Mas voltemos à pergunta anterior: será que o presente desvirtua o afeto? Por que oferecer presentes e não sentimentos? Como disse, sou sensível a esse argumento, mas também pergunto: será que essa história de afeto não é uma desculpa para sermos avaros, do dinheiro para comprar presentes e, sobretudo, do tempo necessário para escolher e procurar o presente certo?

Na polêmica contra os presentes, alguns lembram que a origem do hábito seriam os reis magos, que homenagearam o menino Jesus no dia 6 de janeiro. Eu acho que a ideia do presente está no Natal cristão mesmo. Afinal, Deus teria nos oferecido o filho dele, sacrificando-o para nossa salvação. Quer presente maior?

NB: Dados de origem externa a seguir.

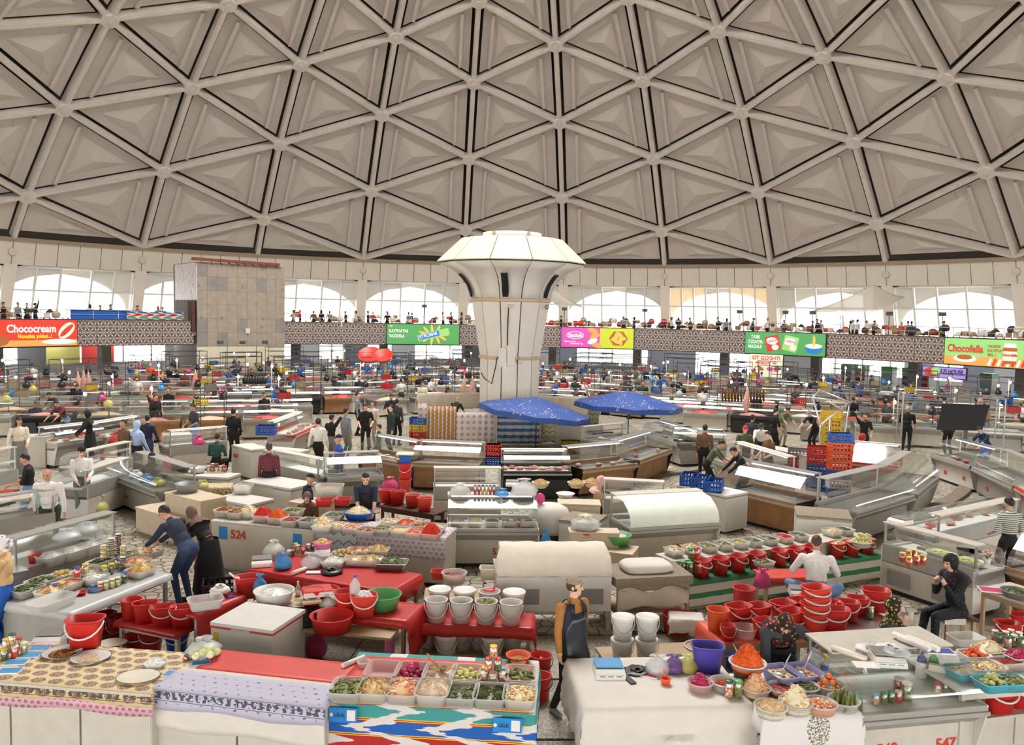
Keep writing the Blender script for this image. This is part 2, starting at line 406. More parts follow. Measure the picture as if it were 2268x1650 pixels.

Não se alarme, não virei crente. Continuo achando a história bizarra, mesmo no Natal. 1) Nunca entendi a gravidade do pecado original, que teria tornado necessária a vinda do Messias; 2) nunca entendi por que, para redimir a gente, era preciso que o filho de Deus passasse por tamanho sofrimento. A única explicação que encontro é que foi de propósito, para que a gente se sentisse culpado para sempre.

Justamente, para não me sentir culpado, no Natal, dou e me ofereço presentes. Para mim, comprei: "On Symbols and Society", de Kenneth Burke, que queria ler há tempos, um telescópio (para usar em Nova York, que é uma cidade em que uma infinidade de janelas sem cortinas parecem palcos permanentes do cotidiano). Também me ofereci "Humans of New York", de Brandon Stanton (retratos de nova-iorquinos comuns), pela mesma razão pela qual me ofereci o telescópio.

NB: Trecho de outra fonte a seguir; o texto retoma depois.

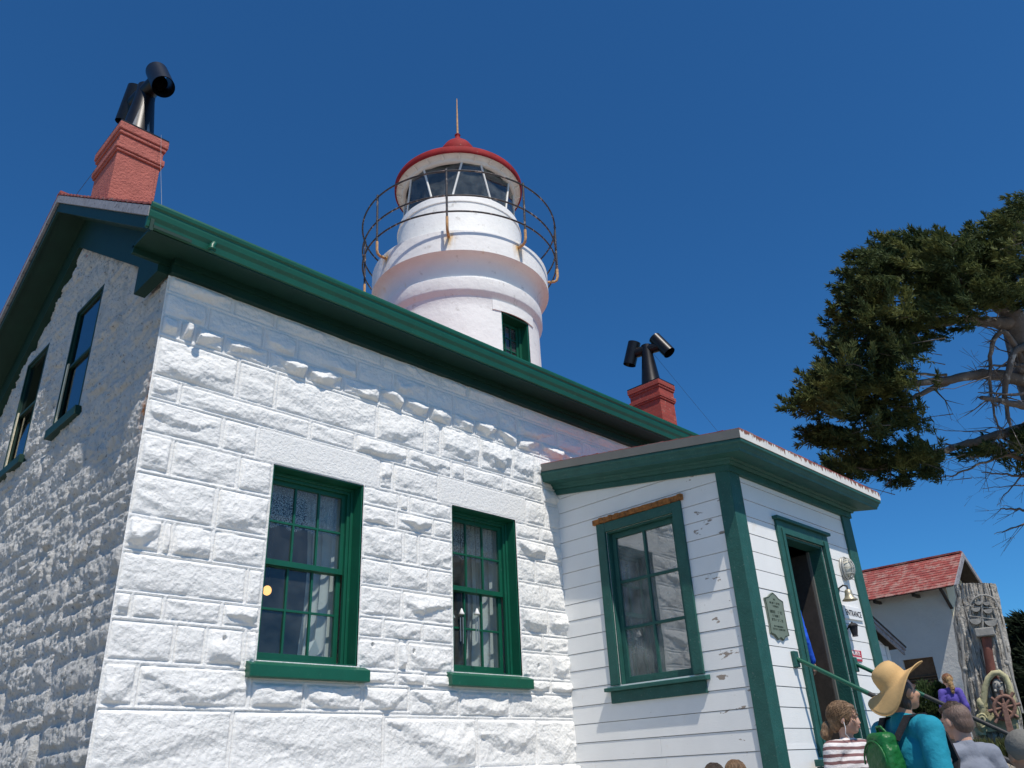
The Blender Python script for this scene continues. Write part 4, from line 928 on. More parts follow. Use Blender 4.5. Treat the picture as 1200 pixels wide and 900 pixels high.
r2 = shingle_slope(lambda x, s_, d: (SXR + s_, x, SZR - sk * s_ + d), SY0, SY1, 0, SX1 - SXR + .04, 13, th=.016, lift=.012, seed=32); r_.add(r2.v, r2.f); r_.box(SXR - .07, SXR + .07, SY0, SY1, SZR - .01, SZR + .03)
r_.build('roof', M['shed_shingle'], shed)
un = MB()
for s__ in (-1, 1): un.prism([(SXR, SY0 + .03, SZR - .02), (SXR + s__ * 1.2, SY0 + .03, SZE - .02), (SXR + s__ * 1.2, SY0 + .03, SZE - .05), (SXR, SY0 + .03, SZR - .05)], (0, SY1 - SY0 - .05, 0))
for y in (.5, 1.4, 2.3, 3.2, 4.1): un.box(SX0 + .08, wl - .002, y - .03, y + .03, SZE - .10, SZE - .035)
un.prism([(SX0 + .04, SY0 + .30, SZE - .05), (SX0 + .04, SY0 + .36, SZE - .05), (wl, SY0 + .36, SZE - .45), (wl, SY0 + .30, SZE - .45)], (.05, 0, .02))
un.build('eave_boards', M['dark_wood'], shed)
bg_ = MB()
for s__ in (-1, 1): bg_.prism([(SXR, SY0 - .03, SZR - .005), (SXR + s__ * 1.24, SY0 - .03, SZE - .03), (SXR + s__ * 1.24, SY0 - .03, SZE - .17), (SXR, SY0 - .03, SZR - .15)], (0, .03, 0))
bg_.build('bargeboard', M['grey_wood'], shed)

# ================================================================== ground
def gz(x, y):
    x = np.asarray(x, float); y = np.asarray(y, float)
    z = np.interp(x, [-60, -3, 3.0, 9.1, 9.45, 30, 120], [-4, -2.15, -1.62, -1.50, -.62, -.6, -3])
    z = np.where(y > 7, z - .2 * (y - 7) ** .8 * (y > 7), z) if False else z
    return z + .05 * (vnoise(x * .6, y * .6, 4) - .5)
gx = np.unique(np.concatenate([np.linspace(-400, -12, 24), np.linspace(-12, 9, 90), np.linspace(9, 9.6, 13), np.linspace(9.6, 40, 80), np.linspace(40, 400, 24)])); gy = np.unique(np.concatenate([np.linspace(-400, -14, 24), np.linspace(-14, 14, 110), np.linspace(14, 400, 24)]))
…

Para mais um amigo, comprei "O Estranho Caso do Cachorro Morto" (Record), de Mark Haddon, que é um livro que adoro e que se tornou uma peça de teatro em Londres e agora em Nova York (onde estou agora também para ver a dita peça).

Bom, vou a Amy's Bread, na Nona Avenida, para o melhor pão de Nova York. Feliz Natal a todos, com ou sem presentes. Mas melhor com.